Birleşmiş Milletler tarafından 24 yıl önce kabul edilen, ‘25 Kasım Kadına Yönelik Şiddete Karşı Uluslararası Mücadele Günü’nde gerçekleştirdikleri programın hayırlara vesile olmasını dileyen Cumhurbaşkanı Erdoğan, Türkiye’de de her 25 Kasım gününün bu çerçevede düzenlenen çok sayıda etkinlikle idrak edildiğini kaydetti.
“Amacımız, erkeği ve kadınıyla milletimizin her bir ferdinin, kendi hayatında ve toplumda kadına yönelik şiddet konusunda bilinç sahibi olmasıdır” açıklamasında bulunan Cumhurbaşkanı Erdoğan, “Hamdolsun, Türkiye bu hususta eskisiyle mukayese edilemeyecek derecede ileri bir seviyeye ulaşmıştır. Her ne kadar, yaygınlaşan medya ve sosyal medya üzerinden yürütülen kasıtlı kampanyalarla bu başarıyı gölgelemek isteyenler varsa da bilhassa hanım kardeşlerimiz hakikati gayet iyi biliyor” diye ekledi.
“KADINA YÖNELİK ŞİDDETLE MÜCADELEYİ, AİLEYİ GÜÇLENDİRME MÜCADELEMİZİN AYRILMAZ BİR PARÇASI OLARAK GÖRÜYORUZ”
Cumhurbaşkanı Erdoğan, her ne kadar medya ve sosyal medya üzerinden yürütülen kasıtlı kampanyalarla bu başarıyı gölgelemek isteyenler varsa da bilhassa kadınların hakikati gayet iyi bildiğini belirterek, şöyle devam etti: “Devlet olarak kadına yönelik şiddetle mücadeleyi temel politikamız hâline getirdik. Bu amaçla 2011 yılında Aile ve Sosyal Hizmetler Bakanlığımızı kurduk. Bakanlığımızın her çalışmasını yakından takip ederek, destekleyerek, samimiyetle sahiplenerek, hatta gerektiğinde mücadeleye bilfiil katılarak kadınların yanında yer aldığımızı gösterdik. Bazıları bakanlığımızın adındaki aile kavramını öne sürerek, kadınlar için yaptığımız hizmetleri unutturmaya ve gölgelemeye çalışıyor.”

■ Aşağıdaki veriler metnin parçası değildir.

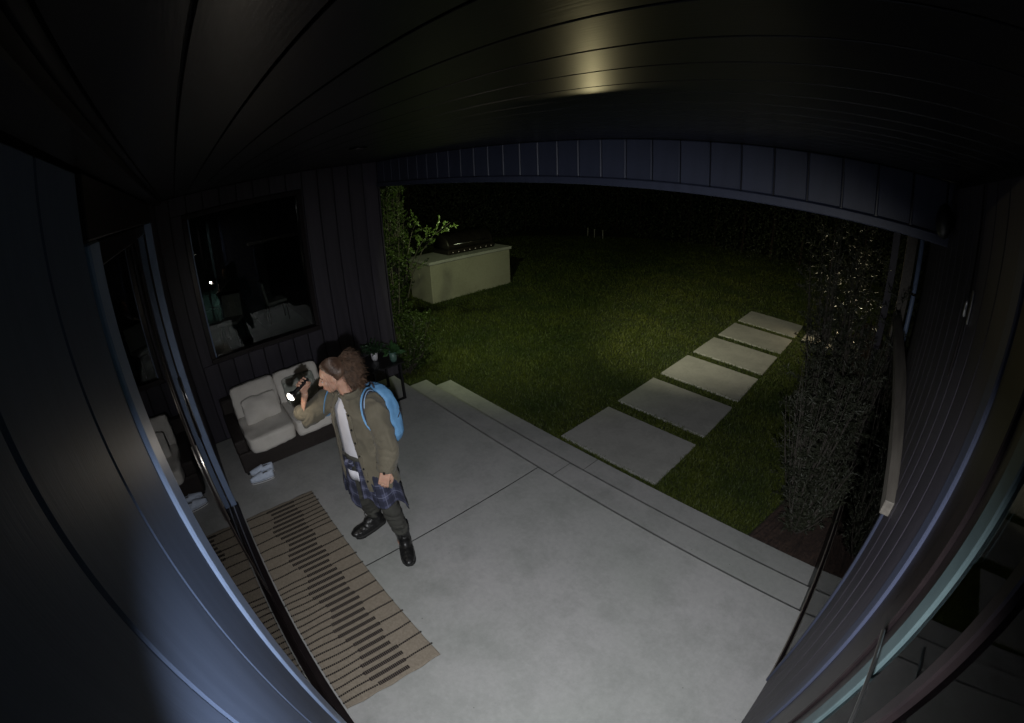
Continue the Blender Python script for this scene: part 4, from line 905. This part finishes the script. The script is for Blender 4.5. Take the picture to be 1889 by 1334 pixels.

Ailenin kadınıyla, erkeğiyle, çocuğuyla, yaşlısıyla, toplumu oluşturan o devasa yapının kilit taşı olduğunu ifade eden Cumhurbaşkanı Erdoğan, “Aile olmadan sadece birey olarak insanın varlığı eksik kalır. Ülkemizde aile kurumumuza yönelik saldırıların, kadınların haklarını savunmakla hiçbir ilgisinin olmadığının hepimiz farkındayız. Bu tür saldırıların gerisinde aileden başlayarak millî bünyemizi çökerterek, milletimizi var eden hasletleri ortadan kaldırma gayesi vardır. Huzurlu, güvenli, üyelerinin birbirine saygı duyduğu bir aile aynı zamanda kadına yönelik şiddete karşı en muhkem kalemizdir” diye konuştu.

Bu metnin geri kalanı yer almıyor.